• [Exercise prompt] Show every line where "this" occurs.

• [Supplied information]
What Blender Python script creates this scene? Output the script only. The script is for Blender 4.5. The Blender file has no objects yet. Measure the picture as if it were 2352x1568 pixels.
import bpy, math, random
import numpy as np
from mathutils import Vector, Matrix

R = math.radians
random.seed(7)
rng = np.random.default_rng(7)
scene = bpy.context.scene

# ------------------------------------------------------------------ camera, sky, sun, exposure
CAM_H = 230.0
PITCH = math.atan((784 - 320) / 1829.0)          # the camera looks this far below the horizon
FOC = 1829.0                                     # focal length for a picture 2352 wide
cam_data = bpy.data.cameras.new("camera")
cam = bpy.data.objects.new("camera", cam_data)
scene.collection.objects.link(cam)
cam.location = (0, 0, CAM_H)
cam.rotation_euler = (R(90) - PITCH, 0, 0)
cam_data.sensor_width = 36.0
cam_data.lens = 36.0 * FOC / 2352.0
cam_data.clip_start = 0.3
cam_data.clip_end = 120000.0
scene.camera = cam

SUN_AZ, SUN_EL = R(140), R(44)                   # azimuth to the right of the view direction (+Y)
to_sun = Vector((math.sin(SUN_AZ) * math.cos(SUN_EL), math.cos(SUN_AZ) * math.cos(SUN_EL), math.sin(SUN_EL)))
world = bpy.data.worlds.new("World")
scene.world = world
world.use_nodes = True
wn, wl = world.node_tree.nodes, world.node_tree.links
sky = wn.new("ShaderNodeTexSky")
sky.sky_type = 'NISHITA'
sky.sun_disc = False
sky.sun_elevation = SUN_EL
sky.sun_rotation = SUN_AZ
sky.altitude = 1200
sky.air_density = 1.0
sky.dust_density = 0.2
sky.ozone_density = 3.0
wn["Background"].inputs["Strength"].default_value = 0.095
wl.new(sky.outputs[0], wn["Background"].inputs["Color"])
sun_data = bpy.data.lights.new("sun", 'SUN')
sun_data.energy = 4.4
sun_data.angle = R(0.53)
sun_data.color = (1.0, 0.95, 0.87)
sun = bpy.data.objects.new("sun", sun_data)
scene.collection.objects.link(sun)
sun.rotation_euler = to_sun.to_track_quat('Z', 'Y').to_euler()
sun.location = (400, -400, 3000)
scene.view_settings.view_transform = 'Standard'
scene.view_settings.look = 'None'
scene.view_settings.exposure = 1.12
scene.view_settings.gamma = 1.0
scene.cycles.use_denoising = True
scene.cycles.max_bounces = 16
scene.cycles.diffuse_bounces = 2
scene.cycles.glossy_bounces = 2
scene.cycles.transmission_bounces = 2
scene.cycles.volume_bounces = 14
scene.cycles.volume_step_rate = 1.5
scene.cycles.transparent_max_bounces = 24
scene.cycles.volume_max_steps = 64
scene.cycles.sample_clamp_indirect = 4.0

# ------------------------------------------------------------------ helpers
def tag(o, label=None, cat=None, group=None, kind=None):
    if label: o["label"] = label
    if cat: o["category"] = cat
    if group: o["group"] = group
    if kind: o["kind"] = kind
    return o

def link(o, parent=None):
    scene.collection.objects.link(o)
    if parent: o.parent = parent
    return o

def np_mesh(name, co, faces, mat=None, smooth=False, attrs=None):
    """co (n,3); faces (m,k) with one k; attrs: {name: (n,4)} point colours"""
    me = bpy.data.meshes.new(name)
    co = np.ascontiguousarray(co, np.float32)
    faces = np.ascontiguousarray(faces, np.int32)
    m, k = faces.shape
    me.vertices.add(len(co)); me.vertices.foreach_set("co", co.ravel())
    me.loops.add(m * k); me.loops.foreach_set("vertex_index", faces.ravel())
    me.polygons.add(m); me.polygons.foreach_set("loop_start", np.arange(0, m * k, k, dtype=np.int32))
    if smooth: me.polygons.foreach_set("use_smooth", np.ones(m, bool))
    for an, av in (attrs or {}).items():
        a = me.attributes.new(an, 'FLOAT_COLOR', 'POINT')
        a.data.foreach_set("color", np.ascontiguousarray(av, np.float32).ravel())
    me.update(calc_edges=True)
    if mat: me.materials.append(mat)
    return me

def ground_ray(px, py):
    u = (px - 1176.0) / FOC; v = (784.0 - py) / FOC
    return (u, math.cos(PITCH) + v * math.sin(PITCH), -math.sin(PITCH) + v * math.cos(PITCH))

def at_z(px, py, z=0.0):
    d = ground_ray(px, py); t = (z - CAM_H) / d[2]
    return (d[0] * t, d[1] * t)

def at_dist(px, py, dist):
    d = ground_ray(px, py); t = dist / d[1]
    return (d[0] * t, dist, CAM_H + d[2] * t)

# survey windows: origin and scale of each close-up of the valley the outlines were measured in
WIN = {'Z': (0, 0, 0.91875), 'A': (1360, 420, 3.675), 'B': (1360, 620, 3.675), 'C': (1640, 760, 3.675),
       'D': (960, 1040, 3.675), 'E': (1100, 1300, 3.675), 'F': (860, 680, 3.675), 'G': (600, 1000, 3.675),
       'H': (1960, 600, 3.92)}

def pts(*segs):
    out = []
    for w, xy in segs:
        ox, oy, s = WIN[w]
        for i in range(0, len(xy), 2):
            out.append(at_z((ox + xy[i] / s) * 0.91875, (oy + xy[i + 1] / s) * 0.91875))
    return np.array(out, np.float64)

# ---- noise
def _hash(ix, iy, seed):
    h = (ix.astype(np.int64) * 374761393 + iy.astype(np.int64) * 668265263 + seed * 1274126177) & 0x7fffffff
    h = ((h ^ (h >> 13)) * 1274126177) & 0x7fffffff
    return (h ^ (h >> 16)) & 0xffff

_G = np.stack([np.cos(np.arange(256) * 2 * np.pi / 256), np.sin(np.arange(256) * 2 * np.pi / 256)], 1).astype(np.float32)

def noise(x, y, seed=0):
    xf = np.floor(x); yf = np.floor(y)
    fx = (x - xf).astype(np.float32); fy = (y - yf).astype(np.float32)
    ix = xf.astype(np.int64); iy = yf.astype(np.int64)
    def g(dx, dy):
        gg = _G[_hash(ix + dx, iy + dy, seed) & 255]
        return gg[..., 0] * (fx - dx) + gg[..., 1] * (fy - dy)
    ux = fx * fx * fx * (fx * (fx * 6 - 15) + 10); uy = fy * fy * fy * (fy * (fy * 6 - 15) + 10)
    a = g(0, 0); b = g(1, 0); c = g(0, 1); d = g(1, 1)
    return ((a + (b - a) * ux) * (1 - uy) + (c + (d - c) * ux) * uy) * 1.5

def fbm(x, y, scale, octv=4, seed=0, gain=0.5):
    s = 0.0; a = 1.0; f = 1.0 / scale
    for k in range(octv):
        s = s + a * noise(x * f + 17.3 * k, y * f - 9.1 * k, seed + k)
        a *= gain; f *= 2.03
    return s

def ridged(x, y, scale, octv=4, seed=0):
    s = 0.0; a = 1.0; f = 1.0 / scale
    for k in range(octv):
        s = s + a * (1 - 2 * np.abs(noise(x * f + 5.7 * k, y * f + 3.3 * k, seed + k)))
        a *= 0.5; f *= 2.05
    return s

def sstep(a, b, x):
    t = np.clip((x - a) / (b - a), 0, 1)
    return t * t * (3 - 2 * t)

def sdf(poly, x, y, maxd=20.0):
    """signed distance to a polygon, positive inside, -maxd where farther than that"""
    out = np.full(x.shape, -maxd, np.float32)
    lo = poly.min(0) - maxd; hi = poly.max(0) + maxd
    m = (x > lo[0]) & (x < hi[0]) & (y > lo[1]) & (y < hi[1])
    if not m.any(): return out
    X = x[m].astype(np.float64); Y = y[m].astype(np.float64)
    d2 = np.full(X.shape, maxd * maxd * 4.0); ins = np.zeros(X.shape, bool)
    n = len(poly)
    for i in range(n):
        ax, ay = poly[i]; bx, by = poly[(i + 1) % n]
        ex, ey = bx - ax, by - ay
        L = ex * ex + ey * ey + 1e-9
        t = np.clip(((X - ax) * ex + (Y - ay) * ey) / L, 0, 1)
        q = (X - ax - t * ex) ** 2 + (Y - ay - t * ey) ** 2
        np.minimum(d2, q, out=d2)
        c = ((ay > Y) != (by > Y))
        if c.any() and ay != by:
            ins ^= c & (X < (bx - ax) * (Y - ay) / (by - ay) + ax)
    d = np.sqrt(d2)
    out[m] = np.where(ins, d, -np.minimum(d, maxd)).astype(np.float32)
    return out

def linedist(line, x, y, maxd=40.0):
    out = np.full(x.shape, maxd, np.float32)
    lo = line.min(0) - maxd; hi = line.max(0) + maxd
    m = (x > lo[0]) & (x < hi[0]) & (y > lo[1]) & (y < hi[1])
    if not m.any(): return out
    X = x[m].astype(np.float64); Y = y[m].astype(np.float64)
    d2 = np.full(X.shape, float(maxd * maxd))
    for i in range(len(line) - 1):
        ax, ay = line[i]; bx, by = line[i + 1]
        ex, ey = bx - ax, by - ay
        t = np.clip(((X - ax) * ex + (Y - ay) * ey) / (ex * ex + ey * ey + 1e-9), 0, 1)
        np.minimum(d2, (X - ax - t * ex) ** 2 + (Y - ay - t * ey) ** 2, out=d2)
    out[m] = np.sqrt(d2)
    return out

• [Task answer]
What Blender Python script creates this scene? Output the script only. The script is for Blender 4.5. The Blender file has no objects yet. Measure the picture as if it were 2352x1568 pixels.
PITCH = math.atan((784 - 320) / 1829.0)          # the camera looks this far below the horizon